((

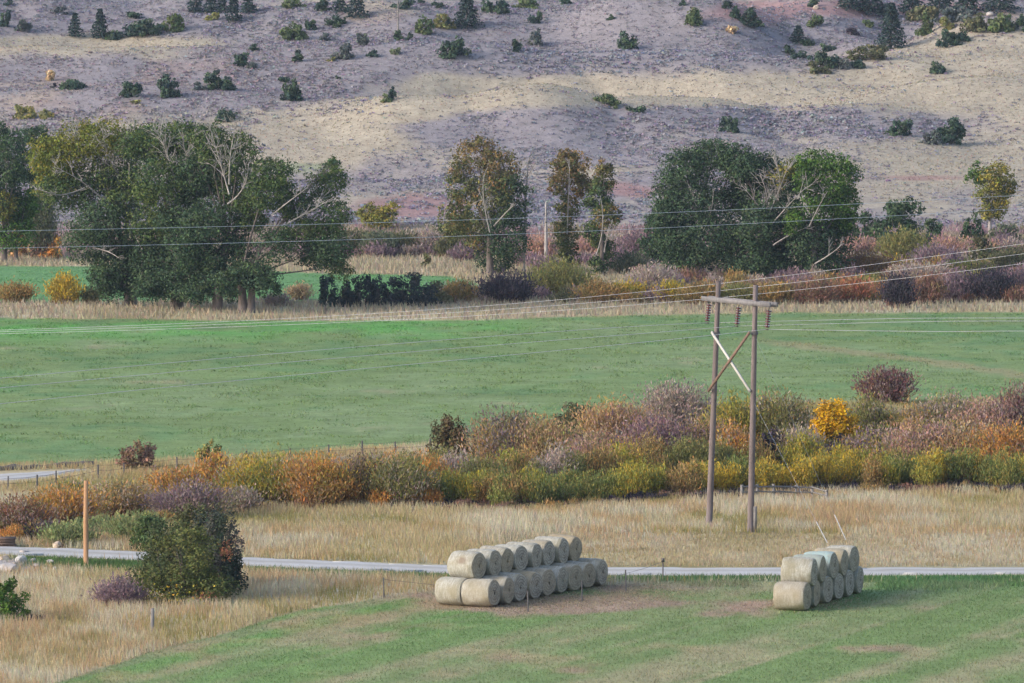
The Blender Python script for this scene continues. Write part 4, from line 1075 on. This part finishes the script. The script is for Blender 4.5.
# ------------------------------------------------------------------ hay bales
BR, BL = .735, 1.5
def bale_mats():
    m, t, b = new_mat('bale_wrap')
    tc = nd(t, 'ShaderNodeTexCoord'); oi = nd(t, 'ShaderNodeObjectInfo')
    add = nd(t, 'ShaderNodeVectorMath', operation='ADD'); t.links.new(tc.outputs['Object'], add.inputs[0])
    rs = nd(t, 'ShaderNodeVectorMath', operation='SCALE'); rs.inputs[0].default_value = (31, 17, 7); t.links.new(oi.outputs['Random'], rs.inputs['Scale'])
    t.links.new(rs.outputs[0], add.inputs[1])
    mp = nd(t, 'ShaderNodeMapping'); mp.inputs['Scale'].default_value = (6, 1.3, 1.3); t.links.new(add.outputs[0], mp.inputs['Vector'])
    n = noise(t, mp.outputs[0], 2.2, 5, .65); n2 = noise(t, add.outputs[0], 1.1, 3); n3 = noise(t, add.outputs[0], 22, 4, .7)
    c = mixc(t, mapr(t, n.outputs['Fac'], .3, .7, 0, 1), (.25, .238, .19), (.50, .49, .44))
    c = mixc(t, mapr(t, n2.outputs['Fac'], .45, .68, 0, .75), c, (.255, .225, .14))
    c = mixc(t, mapr(t, n3.outputs['Fac'], .48, .68, 0, .6), c, (.17, .14, .095))
    a = nd(t, 'ShaderNodeAttribute', attribute_name='Col')
    sp = nd(t, 'ShaderNodeSeparateColor'); t.links.new(a.outputs['Color'], sp.inputs[0])
    c = mixc(t, mathn(t, 'MULTIPLY', sp.outputs[1], mapr(t, n.outputs['Fac'], .35, .55, .35, 1)), c, (.30, .40, .39))
    c = mixc(t, mapr(t, oi.outputs['Random'], .45, 1, 0, .5), c, (.30, .235, .155))
    c = mixc(t, mathn(t, 'MULTIPLY', sp.outputs[0], .75), c, (.19, .135, .095))
    c = mixc(t, sp.outputs[2], c, (.34, .25, .12))
    t.links.new(c, b.inputs['Base Color']); b.inputs['Roughness'].default_value = .75
    bp = nd(t, 'ShaderNodeBump'); bp.inputs['Strength'].default_value = .6; bp.inputs['Distance'].default_value = .04
    t.links.new(n3.outputs['Fac'], bp.inputs['Height']); t.links.new(bp.outputs[0], b.inputs['Normal'])
    m2, t, b = new_mat('bale_end')
    tc = nd(t, 'ShaderNodeTexCoord'); oi = nd(t, 'ShaderNodeObjectInfo')
    n0 = noise(t, tc.outputs['Object'], 2.5, 3)
    sep = nd(t, 'ShaderNodeSeparateXYZ'); t.links.new(tc.outputs['Object'], sep.inputs[0])
    r = mathn(t, 'SQRT', mathn(t, 'ADD', mathn(t, 'MULTIPLY', sep.outputs[1], sep.outputs[1]), mathn(t, 'MULTIPLY', sep.outputs[2], sep.outputs[2])))
    ang = mathn(t, 'ARCTAN2', sep.outputs[2], sep.outputs[1])
    ph = mathn(t, 'ADD', mathn(t, 'ADD', mathn(t, 'MULTIPLY', r, 44.0), ang), mathn(t, 'MULTIPLY', n0.outputs['Fac'], 6.0))
    ring = mathn(t, 'SINE', ph)
    n = noise(t, tc.outputs['Object'], 16, 5, .75)
    k = mathn(t, 'ADD', mathn(t, 'MULTIPLY', ring, .12), n.outputs['Fac'])
    c = mixc(t, mapr(t, k, .25, .8, 0, 1), (.17, .14, .11), (.58, .51, .41))
    c = mixc(t, mapr(t, oi.outputs['Random'], 0, 1, 0, .65), c, (.36, .27, .165))
    c = mixc(t, mapr(t, n0.outputs['Fac'], .5, .7, 0, .5), c, (.12, .085, .07))
    t.links.new(c, b.inputs['Base Color']); b.inputs['Roughness'].default_value = .95
    bp = nd(t, 'ShaderNodeBump'); bp.inputs['Strength'].default_value = .8; bp.inputs['Distance'].default_value = .05
    t.links.new(k, bp.inputs['Height']); t.links.new(bp.outputs[0], b.inputs['Normal'])
    return m, m2
M_WRAP, M_END = bale_mats()

def bale_meshes(seed, colour=None):
    """axis along x; the wrapped drum and its two ragged ends"""
    r2 = np.random.default_rng(seed)
    k, xs = 40, np.linspace(-1, 1, 15)
    th = np.arange(k) * 2 * math.pi / k
    ph = r2.uniform(0, 6, 4)
    V, C = [], []
    for x in xs:
        edge = 1 - .07 * abs(x) ** 7
        r = BR * edge * (1 + .018 * np.sin(2 * th + ph[0]) + .012 * np.sin(3 * th + ph[1] + x) + .010 * np.sin(7 * th + ph[2] + 3 * x) + r2.normal(0, .004, k))
        r = r - .035 * BR * np.clip(-np.sin(th), 0, 1) ** 3                     # settled where it rests
        V.append(np.stack([np.full(k, x * BL / 2) + .02 * np.sin(3 * th + ph[3]), np.cos(th) * r, np.sin(th) * r], 1))
        cc = np.zeros((k, 3))
        if colour == 'torn':
            cc[:, 0] = sstep(.3, .75, np.exp(-((x - .15) / .45) ** 2 - (((th - 2.65 + math.pi) % (2 * math.pi) - math.pi) / .35) ** 2) + r2.normal(0, .12, k))
        if colour == 'turquoise':
            cc[:, 1] = sstep(-.1, .45, np.sin(th) + r2.normal(0, .08, k))
        if colour == 'golden':
            cc[:, 2] = .45
        C.append(cc)
    idx = np.arange(len(xs) * k).reshape(len(xs), k)
    nx = np.roll(idx, -1, axis=1)
    Q = np.stack([idx[:-1], nx[:-1], nx[1:], idx[1:]], -1).reshape(-1, 4)
    wrap = (np.vstack(V), Q, np.vstack(C))
    ends = []
    for s, ring in ((-1, V[0]), (1, V[-1])):
        W = [ring]
        for f, bulge in ((.93, .012), (.75, .035), (.5, .03), (.25, .045), (.05, .02)):
            q = ring.copy(); q[:, 1:] *= f; q[:, 0] = s * (BL / 2 + bulge + r2.normal(0, .012, k)); W.append(q)
        ii = np.arange(len(W) * k).reshape(len(W), k); n2 = np.roll(ii, -1, axis=1)
        Q2 = np.stack([ii[:-1], ii[1:], n2[1:], n2[:-1]], -1).reshape(-1, 4)
        if s < 0: Q2 = Q2[:, ::-1]
        cap = [(ii[-1][0], ii[-1][j], ii[-1][j + 1], ii[-1][j + 2]) for j in range(1, k - 2, 2)]
        ends.append((np.vstack(W), np.vstack([Q2, np.array(cap)[:, ::s]])))
    return wrap, ends

def make_bale(seed, colour=None):
    t = thing('hay_bale', 'round hay bale', 'hay bale', (0, 0, -50))
    (V, Q, C), ends = bale_meshes(seed, colour)
    mesh_obj('net_wrap', V, Q, M_WRAP, t, C, True)
    for V2, Q2 in ends:
        mesh_obj('end_face', V2, Q2, M_END, t, None, True)
    return t
protos = {'plain': [make_bale(s) for s in (3, 8, 21)], 'torn': [make_bale(5, 'torn')], 'turquoise': [make_bale(6, 'turquoise')], 'golden': [make_bale(7, 'golden')]}
used = set()
def place_bale(pos, yaw, label, group, kind='plain'):
    src = protos[kind][random.randrange(len(protos[kind]))]
    if src.name in used:
        r = src.copy(); COL.objects.link(r)
        for ch in src.children:
            c = ch.copy(); COL.objects.link(c); c.parent = r
    else:
        r = src; used.add(src.name)
    r.location = [float(v) + random.uniform(-.05, .05) * (i_ < 2) for i_, v in enumerate(pos)]
    r.rotation_mode = 'ZYX' if False else 'XYZ'
    r.rotation_euler = (0 if kind in ('torn', 'turquoise') else random.uniform(-.25, .25), random.uniform(-.03, .03), yaw + random.uniform(-.09, .09))
    f = random.uniform(.975, 1.025); r.scale = (random.uniform(.96, 1.04), f * random.uniform(1.0, 1.035), f * random.uniform(.955, 1.0))
    r['label'] = label; r['group'] = group

ORD = ['nearest', 'second', 'third', 'fourth', 'fifth', 'sixth', 'seventh', 'eighth', 'farthest']
def stack(front, back, n, end_side, group, double, lab):
    """front and back: the ground points of the near and the far bale of the right hand bottom row"""
    A, B = ground(*front), ground(*back)
    d = B - A; d[2] = 0; L = np.linalg.norm(d); d /= L
    step = L / (n - 1)
    ax = np.array([d[1], -d[0], 0])                       # the bales lie across the row
    yaw = math.atan2(ax[1], ax[0])
    rad = BR * .965
    for i in range(n):
        p = A + d * step * i - ax * BL / 2
        p[2] = hz(p[0], p[1]) + rad
        place_bale(p, yaw, lab('bottom', i, n), group, lab('kind', i, 0))
        if double:
            q = p - ax * (BL + .05) + d * random.uniform(-.12, .12); q[2] = hz(q[0], q[1]) + rad
            place_bale(q, yaw, lab('back', i, n), group)
        if i < n - 1:
            o = (-ax * (BL * .5 + .40) if double else -ax * random.uniform(-.12, .05)) + d * step * .5
            u = p + o; u[2] = hz(u[0], u[1]) + rad + math.sqrt(max(.2, (2 * BR * .985) ** 2 - (step / 2) ** 2))
            place_bale(u, yaw, lab('top', i, n - 1), group, lab('tkind', i, 0))
    return A, d, ax

def labL(what, i, n):
    if what == 'kind': return ['plain', 'plain', 'plain', 'golden', 'plain', 'plain', 'plain', 'plain', 'plain'][i]
    if what == 'tkind': return 'torn' if i == 0 else ('golden' if i == 7 else 'plain')
    if what == 'top':
        if i == 0: return 'nearest hay bale in the upper row of the long left stack, torn brown patch'
        if i == 7: return 'tan hay bale at the far end of the upper row of the long left stack'
        return ORD[i] + ' hay bale from the near end in the upper row of the long left stack'
    if what == 'bottom':
        if i == 0: return 'hay bale on the ground at the near right corner of the long left stack'
        if i == 8: return 'farthest hay bale on the ground at the right side of the long left stack'
        return ORD[i] + ' hay bale from the near end on the ground, right side of long left stack'
    if i == 0: return 'yellowish hay bale on the ground at the near left corner of the long left stack'
    return (ORD[i] + ' hay bale from the near end on the ground, left side of long left stack') if i < 8 else 'farthest hay bale on the ground at the left side of the long left stack'
def labR(what, i, n):
    if what == 'kind': return 'plain'
    if what == 'tkind': return ['plain', 'turquoise', 'turquoise', 'golden', 'plain'][i]
    if what == 'top':
        return ['nearest hay bale in the upper row of the short right stack', 'hay bale with blue green wrap right behind the nearest upper bale of the right stack', 'hay bale with turquoise wrap in the middle of the upper row of the right stack',
                'golden hay bale behind the turquoise one on the short right stack', 'pale hay bale at the far end of the upper row of the right stack'][i]
    return ('nearest pale hay bale on the ground in the short right stack', 'brownish hay bale second from the near end on the ground in the right stack', 'third hay bale from the near end on the ground in the right stack',
            'fourth hay bale from the near end on the ground in the right stack', 'fifth hay bale from the near end on the ground in the right stack', 'farthest hay bale on the ground in the short right stack')[i]
stack((494, 608), (602, 587), 9, 1, 'hay bales of the long left stack', True, labL)
stack((806, 611.5), (860, 594.5), 6, 1, 'hay bales of the short right stack', False, labR)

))

Request =>
State the count of lines above containing the string "from", and add nothing to it.

Result for this exercise =>
6